**Prompt:** Print verbatim the opening line of the material and every subsequent line through the one containing "col = scene.collection".
━━━━━━━━━━
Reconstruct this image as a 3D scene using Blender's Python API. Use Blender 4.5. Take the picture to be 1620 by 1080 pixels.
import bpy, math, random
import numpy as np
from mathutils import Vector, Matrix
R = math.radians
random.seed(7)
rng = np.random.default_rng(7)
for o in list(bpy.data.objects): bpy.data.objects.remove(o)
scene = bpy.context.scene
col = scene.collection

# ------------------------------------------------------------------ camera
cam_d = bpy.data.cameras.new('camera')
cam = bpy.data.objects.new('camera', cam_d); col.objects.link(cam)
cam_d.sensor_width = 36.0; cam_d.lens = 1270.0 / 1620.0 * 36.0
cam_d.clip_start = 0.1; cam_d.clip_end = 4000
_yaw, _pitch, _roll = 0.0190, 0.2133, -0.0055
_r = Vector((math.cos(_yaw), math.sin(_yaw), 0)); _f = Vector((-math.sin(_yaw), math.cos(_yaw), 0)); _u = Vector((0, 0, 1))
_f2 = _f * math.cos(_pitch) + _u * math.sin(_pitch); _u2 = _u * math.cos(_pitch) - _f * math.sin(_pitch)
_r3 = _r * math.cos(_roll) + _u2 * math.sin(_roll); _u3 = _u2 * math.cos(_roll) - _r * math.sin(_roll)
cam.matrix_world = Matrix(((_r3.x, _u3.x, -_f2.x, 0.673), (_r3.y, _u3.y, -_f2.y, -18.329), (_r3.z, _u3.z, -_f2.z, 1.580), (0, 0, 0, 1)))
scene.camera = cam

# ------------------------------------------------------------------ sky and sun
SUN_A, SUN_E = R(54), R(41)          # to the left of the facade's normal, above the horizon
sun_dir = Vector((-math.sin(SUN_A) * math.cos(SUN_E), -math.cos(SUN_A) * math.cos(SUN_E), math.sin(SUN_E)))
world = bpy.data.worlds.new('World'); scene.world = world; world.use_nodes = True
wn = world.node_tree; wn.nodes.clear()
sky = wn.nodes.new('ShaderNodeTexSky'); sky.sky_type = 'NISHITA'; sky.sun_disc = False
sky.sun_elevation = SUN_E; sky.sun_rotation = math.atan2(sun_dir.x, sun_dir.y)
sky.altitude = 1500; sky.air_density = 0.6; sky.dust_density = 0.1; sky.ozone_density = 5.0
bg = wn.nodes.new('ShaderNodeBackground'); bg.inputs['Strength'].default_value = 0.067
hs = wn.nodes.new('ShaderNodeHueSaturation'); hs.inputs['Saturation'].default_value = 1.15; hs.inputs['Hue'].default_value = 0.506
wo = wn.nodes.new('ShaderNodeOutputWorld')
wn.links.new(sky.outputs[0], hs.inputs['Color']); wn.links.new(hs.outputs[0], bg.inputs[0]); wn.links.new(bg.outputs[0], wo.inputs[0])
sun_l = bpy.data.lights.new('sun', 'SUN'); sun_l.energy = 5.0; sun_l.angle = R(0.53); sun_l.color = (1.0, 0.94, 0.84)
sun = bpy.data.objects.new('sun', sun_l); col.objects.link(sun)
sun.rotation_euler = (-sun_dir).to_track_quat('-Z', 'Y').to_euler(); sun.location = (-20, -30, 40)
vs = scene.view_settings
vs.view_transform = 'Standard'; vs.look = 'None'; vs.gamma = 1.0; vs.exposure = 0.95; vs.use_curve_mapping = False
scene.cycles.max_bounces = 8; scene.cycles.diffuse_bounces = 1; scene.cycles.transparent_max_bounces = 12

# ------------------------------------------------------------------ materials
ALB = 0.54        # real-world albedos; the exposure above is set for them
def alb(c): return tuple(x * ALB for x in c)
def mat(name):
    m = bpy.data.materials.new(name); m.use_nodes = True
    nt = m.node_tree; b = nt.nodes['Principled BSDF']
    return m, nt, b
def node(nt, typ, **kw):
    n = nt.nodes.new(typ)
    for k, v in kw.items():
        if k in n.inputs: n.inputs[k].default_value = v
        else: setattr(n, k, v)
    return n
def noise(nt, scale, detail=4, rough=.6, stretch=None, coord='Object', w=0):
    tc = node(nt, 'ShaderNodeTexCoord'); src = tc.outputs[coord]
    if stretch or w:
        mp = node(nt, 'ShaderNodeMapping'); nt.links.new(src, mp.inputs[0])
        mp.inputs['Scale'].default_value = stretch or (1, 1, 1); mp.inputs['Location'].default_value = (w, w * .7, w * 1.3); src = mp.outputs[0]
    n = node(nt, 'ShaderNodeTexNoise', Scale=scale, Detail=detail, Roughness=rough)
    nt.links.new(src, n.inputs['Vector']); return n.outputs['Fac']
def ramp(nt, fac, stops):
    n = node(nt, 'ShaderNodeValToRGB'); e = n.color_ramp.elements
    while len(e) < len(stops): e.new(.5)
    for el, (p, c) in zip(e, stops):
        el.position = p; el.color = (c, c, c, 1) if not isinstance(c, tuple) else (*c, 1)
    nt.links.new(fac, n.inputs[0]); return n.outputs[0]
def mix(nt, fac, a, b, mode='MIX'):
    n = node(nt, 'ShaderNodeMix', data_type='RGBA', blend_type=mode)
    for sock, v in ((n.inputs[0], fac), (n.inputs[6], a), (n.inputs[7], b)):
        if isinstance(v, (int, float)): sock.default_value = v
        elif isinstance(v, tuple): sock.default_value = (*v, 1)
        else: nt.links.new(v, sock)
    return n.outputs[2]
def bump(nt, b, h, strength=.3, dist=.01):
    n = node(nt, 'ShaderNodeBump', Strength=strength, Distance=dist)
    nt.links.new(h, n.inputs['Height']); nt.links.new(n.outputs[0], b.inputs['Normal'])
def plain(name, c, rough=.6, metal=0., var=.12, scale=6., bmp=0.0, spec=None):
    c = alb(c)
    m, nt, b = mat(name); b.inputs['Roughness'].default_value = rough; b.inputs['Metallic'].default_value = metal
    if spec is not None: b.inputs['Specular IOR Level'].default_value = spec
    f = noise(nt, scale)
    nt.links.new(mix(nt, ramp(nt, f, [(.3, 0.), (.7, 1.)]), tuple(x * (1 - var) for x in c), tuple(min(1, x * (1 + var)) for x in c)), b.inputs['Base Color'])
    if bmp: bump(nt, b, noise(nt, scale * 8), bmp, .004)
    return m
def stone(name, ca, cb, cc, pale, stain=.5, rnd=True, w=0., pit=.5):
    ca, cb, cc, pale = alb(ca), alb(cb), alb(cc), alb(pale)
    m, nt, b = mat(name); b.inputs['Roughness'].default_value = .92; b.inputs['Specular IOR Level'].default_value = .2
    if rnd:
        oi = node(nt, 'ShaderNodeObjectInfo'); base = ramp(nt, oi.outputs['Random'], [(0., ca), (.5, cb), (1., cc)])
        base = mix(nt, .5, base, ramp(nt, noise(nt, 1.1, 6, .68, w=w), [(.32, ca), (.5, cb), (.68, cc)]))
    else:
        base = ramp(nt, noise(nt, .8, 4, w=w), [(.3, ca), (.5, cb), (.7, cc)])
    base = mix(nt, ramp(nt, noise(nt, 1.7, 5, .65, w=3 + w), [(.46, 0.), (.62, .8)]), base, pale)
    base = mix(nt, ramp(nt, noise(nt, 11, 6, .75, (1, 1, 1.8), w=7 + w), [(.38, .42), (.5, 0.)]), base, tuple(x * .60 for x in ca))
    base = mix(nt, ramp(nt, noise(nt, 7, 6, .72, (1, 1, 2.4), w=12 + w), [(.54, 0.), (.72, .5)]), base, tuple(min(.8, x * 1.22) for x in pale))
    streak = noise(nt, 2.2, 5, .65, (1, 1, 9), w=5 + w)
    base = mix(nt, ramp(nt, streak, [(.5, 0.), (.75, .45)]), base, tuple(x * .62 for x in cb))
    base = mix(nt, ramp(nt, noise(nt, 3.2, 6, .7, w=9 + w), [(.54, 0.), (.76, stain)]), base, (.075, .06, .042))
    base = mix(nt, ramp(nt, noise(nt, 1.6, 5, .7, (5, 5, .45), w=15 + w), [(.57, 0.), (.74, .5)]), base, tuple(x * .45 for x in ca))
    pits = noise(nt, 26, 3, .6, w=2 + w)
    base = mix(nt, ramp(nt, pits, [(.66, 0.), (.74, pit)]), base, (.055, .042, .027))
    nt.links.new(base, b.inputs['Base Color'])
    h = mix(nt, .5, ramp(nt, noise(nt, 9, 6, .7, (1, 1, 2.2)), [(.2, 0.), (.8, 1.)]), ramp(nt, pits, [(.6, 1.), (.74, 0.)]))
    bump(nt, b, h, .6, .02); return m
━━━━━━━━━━
**Answer to this exercise:**
Reconstruct this image as a 3D scene using Blender's Python API. Use Blender 4.5. Take the picture to be 1620 by 1080 pixels.
import bpy, math, random
import numpy as np
from mathutils import Vector, Matrix
R = math.radians
random.seed(7)
rng = np.random.default_rng(7)
for o in list(bpy.data.objects): bpy.data.objects.remove(o)
scene = bpy.context.scene
col = scene.collection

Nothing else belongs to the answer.